À la porte Ornano, le cortège pouvait être évalué à plus de douze mille personnes.

De temps en temps un cri puissant de « Vive la Commune ! » ou de « Vive la Révolution sociale ! » sortait de cette immense foule.

Arrivé près du pont du chemin de fer de l’Ouest, deux cuirassiers porteurs de dépêches se sont montrés. Comme ce va-et-vient d’estafettes officielles n’est jamais de bon augure, les cris de Vive la Révolution ont redoublé. Les deux cavaliers se sont empressés de se retirer sitôt leur besogne accomplie.
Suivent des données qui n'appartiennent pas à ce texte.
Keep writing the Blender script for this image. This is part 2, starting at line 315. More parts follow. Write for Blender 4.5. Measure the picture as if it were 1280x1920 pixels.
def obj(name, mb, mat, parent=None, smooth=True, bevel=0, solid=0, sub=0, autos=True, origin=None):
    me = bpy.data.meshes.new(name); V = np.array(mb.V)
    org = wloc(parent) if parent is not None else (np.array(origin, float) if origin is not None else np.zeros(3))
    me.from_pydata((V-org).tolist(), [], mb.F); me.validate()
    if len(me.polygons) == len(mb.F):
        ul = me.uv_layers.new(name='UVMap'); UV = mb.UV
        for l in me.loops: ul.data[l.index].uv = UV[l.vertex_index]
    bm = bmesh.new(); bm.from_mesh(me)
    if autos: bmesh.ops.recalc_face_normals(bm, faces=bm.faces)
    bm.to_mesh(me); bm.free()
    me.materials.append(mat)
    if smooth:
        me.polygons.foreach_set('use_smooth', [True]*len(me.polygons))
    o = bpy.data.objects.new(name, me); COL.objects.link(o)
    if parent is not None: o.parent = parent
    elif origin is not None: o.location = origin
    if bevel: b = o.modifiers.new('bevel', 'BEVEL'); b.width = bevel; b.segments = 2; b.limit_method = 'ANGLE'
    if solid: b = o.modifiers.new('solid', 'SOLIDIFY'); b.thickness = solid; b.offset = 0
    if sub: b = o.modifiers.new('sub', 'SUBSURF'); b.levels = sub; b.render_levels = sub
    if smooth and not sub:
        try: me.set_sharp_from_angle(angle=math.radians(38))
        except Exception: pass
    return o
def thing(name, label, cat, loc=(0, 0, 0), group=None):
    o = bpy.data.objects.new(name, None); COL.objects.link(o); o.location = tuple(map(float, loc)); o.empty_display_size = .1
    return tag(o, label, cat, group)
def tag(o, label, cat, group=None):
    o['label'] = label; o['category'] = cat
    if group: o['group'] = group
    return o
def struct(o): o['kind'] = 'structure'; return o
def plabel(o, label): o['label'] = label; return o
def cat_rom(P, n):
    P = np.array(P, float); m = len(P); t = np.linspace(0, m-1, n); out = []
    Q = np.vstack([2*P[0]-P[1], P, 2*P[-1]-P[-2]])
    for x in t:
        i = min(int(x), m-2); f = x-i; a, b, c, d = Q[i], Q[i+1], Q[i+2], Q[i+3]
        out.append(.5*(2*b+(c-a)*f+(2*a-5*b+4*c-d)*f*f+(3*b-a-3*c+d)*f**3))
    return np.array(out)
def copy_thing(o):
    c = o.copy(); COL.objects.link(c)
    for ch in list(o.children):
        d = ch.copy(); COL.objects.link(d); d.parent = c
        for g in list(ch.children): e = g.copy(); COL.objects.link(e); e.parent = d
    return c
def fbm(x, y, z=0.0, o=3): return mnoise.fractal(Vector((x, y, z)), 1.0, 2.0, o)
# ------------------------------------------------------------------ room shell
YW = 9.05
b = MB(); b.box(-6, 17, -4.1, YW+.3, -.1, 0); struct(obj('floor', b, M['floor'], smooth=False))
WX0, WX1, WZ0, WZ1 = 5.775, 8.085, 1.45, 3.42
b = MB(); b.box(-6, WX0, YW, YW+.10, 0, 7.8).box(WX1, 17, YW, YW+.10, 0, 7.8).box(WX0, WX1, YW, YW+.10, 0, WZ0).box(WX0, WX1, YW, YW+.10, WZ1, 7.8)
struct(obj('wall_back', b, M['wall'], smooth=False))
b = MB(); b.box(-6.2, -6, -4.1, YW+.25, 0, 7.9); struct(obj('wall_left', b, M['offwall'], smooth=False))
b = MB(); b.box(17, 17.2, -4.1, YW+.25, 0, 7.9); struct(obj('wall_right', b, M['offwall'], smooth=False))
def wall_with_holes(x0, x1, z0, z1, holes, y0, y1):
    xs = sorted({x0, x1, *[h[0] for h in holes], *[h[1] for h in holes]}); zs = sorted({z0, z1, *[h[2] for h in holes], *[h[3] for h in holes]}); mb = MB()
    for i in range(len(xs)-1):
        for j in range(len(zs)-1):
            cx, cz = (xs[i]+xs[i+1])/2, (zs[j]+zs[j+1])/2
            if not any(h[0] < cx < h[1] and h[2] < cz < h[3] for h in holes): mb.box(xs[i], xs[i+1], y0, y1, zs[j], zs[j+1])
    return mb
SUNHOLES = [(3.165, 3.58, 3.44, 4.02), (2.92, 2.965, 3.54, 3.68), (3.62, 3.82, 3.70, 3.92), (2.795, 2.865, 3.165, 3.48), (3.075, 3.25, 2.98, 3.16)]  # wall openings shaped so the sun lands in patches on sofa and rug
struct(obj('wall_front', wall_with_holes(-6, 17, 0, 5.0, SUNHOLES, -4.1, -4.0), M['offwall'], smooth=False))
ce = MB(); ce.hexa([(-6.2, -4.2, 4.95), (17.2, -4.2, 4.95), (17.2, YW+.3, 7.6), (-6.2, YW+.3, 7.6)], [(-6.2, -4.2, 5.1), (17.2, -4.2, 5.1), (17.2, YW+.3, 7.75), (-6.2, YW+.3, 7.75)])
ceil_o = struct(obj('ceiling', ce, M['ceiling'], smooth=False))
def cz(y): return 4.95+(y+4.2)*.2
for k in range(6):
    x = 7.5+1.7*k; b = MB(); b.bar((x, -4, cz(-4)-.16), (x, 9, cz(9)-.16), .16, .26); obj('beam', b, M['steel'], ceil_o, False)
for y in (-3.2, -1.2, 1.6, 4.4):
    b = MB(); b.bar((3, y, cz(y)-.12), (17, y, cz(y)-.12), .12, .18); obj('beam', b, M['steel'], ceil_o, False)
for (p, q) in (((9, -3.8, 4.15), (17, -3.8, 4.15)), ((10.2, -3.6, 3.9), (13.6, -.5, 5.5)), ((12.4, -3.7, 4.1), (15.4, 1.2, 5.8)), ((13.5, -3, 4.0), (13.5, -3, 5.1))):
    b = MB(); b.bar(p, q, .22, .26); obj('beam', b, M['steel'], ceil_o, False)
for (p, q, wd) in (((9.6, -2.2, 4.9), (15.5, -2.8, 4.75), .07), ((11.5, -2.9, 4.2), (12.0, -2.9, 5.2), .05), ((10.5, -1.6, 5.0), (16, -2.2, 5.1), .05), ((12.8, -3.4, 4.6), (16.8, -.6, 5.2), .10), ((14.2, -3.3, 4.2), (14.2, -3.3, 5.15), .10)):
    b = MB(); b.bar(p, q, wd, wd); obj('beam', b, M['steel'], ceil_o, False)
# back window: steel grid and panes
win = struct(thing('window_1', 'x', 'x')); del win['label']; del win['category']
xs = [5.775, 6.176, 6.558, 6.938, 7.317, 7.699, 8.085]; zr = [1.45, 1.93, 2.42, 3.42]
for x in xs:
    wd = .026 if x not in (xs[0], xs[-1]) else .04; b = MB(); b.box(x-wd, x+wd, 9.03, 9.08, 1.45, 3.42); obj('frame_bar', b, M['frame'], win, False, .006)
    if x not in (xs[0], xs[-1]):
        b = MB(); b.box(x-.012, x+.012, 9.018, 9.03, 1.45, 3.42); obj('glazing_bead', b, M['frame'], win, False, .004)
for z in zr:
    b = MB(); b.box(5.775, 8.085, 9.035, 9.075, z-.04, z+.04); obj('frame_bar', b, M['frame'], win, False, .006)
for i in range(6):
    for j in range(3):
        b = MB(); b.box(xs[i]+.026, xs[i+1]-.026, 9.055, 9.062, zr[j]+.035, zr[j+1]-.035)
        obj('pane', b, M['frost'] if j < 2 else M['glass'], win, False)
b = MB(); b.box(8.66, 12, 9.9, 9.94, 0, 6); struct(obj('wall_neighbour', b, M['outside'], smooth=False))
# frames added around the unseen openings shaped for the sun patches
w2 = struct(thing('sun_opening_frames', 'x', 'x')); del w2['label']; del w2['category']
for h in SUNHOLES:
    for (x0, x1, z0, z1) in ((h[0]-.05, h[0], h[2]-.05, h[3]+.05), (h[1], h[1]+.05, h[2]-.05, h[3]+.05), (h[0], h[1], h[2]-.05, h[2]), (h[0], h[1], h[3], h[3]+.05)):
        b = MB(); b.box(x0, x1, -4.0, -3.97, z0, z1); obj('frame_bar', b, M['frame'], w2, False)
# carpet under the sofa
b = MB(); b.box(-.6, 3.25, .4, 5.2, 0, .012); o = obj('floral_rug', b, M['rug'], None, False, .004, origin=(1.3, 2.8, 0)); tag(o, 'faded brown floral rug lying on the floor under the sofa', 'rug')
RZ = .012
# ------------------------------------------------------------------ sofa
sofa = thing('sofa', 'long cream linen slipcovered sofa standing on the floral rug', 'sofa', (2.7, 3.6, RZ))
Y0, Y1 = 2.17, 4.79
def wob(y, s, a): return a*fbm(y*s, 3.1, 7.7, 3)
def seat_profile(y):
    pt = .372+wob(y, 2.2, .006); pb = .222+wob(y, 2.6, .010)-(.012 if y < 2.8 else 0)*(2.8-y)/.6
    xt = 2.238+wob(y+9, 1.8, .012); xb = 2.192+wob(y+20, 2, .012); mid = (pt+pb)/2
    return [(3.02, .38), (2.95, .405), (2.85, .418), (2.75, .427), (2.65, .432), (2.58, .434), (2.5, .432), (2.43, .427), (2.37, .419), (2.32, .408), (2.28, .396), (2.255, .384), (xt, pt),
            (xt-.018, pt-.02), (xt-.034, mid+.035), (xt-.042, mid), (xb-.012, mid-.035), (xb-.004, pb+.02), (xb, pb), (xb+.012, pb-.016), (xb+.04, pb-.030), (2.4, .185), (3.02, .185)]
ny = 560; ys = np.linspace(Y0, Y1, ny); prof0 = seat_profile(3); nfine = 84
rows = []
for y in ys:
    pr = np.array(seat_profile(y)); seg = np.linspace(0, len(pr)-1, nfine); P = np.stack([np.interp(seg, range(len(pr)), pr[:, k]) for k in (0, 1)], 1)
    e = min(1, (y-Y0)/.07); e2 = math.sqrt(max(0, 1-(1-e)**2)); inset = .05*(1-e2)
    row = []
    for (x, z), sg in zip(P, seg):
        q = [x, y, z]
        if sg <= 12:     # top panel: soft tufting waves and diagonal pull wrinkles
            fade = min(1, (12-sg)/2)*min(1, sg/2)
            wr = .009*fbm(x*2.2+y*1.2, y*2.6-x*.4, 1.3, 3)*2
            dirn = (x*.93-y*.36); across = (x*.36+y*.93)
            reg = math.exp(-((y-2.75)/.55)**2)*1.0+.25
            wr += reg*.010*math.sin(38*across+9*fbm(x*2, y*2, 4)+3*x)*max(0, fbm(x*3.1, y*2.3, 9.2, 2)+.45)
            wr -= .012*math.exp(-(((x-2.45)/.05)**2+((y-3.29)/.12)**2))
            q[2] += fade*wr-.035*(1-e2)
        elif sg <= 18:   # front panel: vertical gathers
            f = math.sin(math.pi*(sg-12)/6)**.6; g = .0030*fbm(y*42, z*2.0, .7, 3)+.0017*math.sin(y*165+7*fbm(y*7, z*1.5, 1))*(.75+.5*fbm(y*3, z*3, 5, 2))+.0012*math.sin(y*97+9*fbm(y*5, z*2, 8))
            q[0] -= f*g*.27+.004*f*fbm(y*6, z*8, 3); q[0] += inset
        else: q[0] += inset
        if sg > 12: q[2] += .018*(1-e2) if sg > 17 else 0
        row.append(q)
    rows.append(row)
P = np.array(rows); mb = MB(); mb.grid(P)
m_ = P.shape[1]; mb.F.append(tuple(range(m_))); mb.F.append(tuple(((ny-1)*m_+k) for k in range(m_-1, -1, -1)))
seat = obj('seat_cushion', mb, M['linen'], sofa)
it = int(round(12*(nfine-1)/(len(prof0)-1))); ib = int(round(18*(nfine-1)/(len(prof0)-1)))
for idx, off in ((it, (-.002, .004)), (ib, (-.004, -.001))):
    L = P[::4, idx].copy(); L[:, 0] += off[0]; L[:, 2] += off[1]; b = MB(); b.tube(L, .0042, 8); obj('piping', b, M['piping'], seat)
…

Au boulevard Berthier, devant le bastion 49, se trouvaient rangés une vingtaine d’agents de police commandés par l’officier de paix du XVIIe arrondissement, Florentin, le même qui vient d’être médaillé pour avoir couvert de sa protection le mouchard provocateur Pottery.

Le sieur Florentin s’était sans doute promis de faire merveille et de gagner de nouveaux galons et de nouvelles médailles.

Au moment, en effet, où le char passe devant le poste, le Florentin, suivi de ses hommes, intercepte le boulevard et intime l’ordre de faire disparaître les drapeaux rouges.

D’immenses cris de « Vive la Révolution ! Vive la Commune ! » lui répondent, et les manifestants, faisant bonne garde autour des drapeaux, semblent défier le sauveur de mouchards.

Le citoyen Rochefort s’avance alors vers l’officier de paix, en lui disant :

— Votre attitude constitue une véritable provocation ; tout s’est passé jusqu’ici dans l’ordre le plus parfait ; votre intervention est absolument déplacée.

— J’ai reçu de M. Caubet l’ordre formel d’empêcher la circulation du drapeau rouge, répond Florentin, visiblement intimidé.

— Ces drapeaux rouges dont vous parlez, répond Rochefort, sont des bannières de sociétés qui ont parfaitement le droit de choisir la couleur qui leur convient. Il y en avait aussi, des bannières rouges, derrière le cercueil de Gambetta, et personne n’osa s’opposer à ce qu’elles fussent déployées.

Ces paroles et l’attitude énergique des citoyens présents firent réfléchir le nommé Florentin, qui se radoucit instantanément et prit lui-même, avec ses vingt-cinq hommes, la tête du cortège en avant du corbillard.